2019 looms large on all fronts...

Los Angeles Rams Stadium Groundbreaking
Los Angeles Rams Stadium Groundbreaking
Gary A. Vasquez-USA TODAY Sports

Yesterday, Los Angeles Rams Owner Stan Kroenke, NFL Commissioner Roger Goodell, Inglewood Mayor James Butts, Rams DT Aaron Donald and P Johnny Hekker, and other local dignitaries were on hand for a ceremonial groundbreaking at the site of the Rams’ future home stadium in Inglewood.

The ceremony kickstarts a process that began in 2013 when Kroenke drove around the site on an early summer morning fascinated with the location. That fascination ultimately surfaced in league meetings before ultimately receiving approval to relocate the franchise from St. Louis to Los Angeles largely on the back of the proposed stadium.
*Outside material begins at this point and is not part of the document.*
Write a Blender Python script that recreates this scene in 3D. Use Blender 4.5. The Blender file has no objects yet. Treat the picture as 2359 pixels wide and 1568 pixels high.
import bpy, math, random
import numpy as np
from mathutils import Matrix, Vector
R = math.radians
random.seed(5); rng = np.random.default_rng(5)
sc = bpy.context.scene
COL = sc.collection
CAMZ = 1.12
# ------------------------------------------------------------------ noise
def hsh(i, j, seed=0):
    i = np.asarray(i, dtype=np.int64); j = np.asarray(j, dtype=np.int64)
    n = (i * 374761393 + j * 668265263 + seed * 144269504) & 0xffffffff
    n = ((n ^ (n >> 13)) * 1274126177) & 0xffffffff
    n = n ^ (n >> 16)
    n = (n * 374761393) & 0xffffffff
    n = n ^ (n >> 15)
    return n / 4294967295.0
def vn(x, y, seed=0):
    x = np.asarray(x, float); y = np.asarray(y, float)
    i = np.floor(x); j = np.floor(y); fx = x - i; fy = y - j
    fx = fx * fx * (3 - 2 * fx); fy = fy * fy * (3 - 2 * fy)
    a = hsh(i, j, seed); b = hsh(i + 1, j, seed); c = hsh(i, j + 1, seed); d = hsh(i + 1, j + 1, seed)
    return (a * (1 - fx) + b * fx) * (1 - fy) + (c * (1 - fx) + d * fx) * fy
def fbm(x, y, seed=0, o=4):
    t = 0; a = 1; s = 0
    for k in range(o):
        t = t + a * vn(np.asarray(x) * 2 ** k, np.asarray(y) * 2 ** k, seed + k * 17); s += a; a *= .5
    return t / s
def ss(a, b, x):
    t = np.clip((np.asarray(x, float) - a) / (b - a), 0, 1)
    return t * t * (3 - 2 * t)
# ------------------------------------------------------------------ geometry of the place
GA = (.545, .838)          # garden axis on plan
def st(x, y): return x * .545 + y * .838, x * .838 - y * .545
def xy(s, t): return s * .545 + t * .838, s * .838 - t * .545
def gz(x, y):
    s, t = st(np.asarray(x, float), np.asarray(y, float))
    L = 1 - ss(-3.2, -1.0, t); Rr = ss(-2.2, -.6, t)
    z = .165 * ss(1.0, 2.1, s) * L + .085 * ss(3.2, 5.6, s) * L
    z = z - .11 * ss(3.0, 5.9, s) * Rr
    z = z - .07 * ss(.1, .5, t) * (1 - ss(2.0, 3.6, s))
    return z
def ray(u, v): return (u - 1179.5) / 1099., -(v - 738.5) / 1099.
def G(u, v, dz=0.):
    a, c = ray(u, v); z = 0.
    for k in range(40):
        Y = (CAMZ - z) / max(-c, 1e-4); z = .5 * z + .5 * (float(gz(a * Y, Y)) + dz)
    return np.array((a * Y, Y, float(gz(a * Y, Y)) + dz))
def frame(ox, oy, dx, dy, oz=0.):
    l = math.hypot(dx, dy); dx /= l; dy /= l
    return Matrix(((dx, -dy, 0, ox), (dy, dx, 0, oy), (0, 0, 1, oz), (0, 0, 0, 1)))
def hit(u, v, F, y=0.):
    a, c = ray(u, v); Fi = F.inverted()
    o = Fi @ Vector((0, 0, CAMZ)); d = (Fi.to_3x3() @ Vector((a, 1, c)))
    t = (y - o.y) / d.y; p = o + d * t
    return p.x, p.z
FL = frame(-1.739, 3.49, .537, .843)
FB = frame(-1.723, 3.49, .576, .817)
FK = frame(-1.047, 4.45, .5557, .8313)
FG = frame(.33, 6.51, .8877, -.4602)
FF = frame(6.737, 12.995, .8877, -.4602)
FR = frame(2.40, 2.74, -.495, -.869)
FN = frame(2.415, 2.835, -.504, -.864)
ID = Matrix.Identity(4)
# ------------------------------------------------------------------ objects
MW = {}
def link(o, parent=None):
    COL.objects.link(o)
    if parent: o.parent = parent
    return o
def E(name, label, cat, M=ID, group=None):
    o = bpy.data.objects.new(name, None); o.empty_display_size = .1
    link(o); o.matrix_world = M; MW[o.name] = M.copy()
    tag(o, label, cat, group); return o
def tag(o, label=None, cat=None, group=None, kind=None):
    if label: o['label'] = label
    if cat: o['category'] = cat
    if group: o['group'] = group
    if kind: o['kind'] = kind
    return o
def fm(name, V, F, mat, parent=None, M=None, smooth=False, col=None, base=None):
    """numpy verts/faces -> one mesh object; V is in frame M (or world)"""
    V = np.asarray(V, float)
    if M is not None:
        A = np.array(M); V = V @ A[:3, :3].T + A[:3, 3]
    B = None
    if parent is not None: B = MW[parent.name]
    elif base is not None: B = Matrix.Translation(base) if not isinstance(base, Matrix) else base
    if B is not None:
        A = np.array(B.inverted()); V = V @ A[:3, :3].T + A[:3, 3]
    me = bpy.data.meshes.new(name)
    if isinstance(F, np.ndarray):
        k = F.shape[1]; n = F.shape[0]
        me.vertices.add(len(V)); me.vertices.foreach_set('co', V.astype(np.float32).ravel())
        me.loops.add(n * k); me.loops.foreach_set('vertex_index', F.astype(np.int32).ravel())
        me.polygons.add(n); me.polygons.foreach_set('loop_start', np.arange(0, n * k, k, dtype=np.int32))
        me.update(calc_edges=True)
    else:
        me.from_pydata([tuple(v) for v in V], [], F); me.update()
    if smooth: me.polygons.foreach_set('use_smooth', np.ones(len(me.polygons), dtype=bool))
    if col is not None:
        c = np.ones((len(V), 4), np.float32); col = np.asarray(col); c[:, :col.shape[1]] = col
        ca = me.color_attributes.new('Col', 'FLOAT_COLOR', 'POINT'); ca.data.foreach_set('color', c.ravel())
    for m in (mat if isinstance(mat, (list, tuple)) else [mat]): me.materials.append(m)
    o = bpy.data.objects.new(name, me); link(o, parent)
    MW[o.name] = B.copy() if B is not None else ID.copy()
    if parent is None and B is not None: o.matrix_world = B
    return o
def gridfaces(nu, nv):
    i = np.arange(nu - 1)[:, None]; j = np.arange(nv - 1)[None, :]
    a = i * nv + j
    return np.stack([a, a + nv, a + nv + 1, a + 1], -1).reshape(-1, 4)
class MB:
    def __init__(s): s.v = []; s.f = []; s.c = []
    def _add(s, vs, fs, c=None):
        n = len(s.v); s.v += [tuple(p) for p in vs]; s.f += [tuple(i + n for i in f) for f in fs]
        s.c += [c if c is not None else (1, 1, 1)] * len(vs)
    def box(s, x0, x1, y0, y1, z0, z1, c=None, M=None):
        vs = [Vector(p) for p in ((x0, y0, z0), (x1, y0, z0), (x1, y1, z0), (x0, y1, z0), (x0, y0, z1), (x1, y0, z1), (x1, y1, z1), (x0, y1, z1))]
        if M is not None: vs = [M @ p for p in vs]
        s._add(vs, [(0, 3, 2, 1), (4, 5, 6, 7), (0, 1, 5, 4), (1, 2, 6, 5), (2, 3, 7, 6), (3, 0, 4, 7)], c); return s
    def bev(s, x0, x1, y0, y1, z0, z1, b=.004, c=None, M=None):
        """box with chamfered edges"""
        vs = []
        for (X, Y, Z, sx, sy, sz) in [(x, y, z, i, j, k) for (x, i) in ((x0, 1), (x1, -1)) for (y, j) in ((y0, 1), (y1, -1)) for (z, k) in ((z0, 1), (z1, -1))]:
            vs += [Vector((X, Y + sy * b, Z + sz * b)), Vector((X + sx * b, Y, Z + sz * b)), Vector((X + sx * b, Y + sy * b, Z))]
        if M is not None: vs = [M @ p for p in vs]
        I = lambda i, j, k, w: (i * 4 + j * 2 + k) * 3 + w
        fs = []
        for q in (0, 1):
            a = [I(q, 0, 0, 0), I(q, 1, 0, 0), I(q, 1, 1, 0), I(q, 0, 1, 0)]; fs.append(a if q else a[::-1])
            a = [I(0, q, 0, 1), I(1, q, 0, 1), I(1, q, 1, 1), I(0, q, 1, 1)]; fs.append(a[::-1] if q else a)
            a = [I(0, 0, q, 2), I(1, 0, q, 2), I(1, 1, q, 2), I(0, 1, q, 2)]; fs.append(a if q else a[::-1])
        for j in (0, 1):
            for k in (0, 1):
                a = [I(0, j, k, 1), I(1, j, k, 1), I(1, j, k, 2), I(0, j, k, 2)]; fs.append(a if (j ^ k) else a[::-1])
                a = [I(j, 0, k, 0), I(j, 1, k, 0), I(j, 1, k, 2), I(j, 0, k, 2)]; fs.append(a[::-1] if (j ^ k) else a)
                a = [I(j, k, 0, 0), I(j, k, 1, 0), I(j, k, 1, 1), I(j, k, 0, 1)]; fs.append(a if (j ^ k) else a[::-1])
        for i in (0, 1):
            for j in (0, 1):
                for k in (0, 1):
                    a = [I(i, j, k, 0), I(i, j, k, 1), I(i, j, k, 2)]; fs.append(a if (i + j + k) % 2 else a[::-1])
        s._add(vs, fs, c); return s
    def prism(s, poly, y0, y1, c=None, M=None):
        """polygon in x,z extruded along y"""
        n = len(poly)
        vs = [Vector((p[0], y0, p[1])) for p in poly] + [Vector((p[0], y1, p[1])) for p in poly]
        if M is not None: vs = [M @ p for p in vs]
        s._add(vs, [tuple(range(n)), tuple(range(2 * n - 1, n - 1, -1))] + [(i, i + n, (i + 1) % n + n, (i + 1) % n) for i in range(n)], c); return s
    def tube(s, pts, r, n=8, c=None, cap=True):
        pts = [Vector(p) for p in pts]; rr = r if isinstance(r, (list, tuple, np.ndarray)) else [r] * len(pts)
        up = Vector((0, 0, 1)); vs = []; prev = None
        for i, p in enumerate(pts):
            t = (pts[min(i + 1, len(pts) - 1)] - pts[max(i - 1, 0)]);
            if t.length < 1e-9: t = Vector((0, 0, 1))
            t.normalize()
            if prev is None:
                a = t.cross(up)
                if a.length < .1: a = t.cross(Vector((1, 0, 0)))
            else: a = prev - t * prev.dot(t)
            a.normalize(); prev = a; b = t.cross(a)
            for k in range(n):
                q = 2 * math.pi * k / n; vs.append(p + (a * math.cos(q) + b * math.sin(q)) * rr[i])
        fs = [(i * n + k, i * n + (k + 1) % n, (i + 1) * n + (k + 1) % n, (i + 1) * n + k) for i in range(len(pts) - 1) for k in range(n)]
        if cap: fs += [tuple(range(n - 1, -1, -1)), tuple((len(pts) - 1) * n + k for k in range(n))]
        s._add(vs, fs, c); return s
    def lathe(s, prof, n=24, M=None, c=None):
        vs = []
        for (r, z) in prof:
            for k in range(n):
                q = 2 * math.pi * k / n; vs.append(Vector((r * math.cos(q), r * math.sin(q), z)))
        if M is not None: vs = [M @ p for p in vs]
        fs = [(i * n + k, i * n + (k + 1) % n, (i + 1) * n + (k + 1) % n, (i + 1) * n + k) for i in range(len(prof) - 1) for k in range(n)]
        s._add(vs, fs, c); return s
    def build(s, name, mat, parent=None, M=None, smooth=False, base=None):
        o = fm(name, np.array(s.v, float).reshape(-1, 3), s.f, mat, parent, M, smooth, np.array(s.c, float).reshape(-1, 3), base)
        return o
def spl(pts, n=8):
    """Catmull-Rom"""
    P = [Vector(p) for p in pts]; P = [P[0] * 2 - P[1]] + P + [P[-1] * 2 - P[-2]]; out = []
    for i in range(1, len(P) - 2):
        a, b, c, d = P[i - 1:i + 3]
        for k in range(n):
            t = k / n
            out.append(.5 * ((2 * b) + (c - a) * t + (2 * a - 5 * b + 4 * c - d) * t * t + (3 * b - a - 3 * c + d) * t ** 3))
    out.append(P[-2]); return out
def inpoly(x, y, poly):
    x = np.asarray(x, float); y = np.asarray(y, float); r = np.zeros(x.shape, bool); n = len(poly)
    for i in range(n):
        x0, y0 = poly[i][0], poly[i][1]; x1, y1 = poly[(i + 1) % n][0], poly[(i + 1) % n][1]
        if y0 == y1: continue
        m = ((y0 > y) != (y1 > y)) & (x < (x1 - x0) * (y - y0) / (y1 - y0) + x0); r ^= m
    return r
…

The $2.6 billion stadium is expected to open for the 2019 season as what Kroenke suggested he hopes will be “the most unique and fan friendly stadium in the world."

The venue is part of a massive complex that will host Super Bowl LV in February 2021 and stadium officials are already in discussions with other major sporting events such as the NCAA Basketball Final Four, the College Football Playoffs and even LA’s developing bid for the 2024 Olympics.

Mark Williams, the principal architect for the site from HKS, said the intent has been clear from the start:

From day one, Mr. Kroenke talked to us about his vision to elevate the fan experience. He challenged us to create a venue unlike any other in sports that celebrated the NFL’s return to Los Angeles.

There’s no understating the impact of this project. It was the catalyst for uprooting the franchise out of Kroenke’s home state of Missouri and returning them to the country’s second-largest media market and home to the largest entertainment industry market at large. It won’t just re-shape Rams football. It won’t just re-shape the NFL. This project is going to set the bar for sports in the United States in the 21st century.

Now it would be unfair to suggest that that bar is what other markets and other franchises are going to be expected to meet. You rarely get a chance to see the biggest entertainment property in the US (the NFL) collide with a market as big as Los Angeles (estimated at more than 13 million in the Metropolitan Statistical Area in 2014).

That being said, it’s fair to question how much the franchise values the football product until the Rams’ new home opens. The scale of the project is so massive, it’s shadow extends even beyond these preceding seasons.

Nonetheless, it’s a marker on the horizon that fans will no doubt be anticipating for the next two and a half years as the site begins to take shape.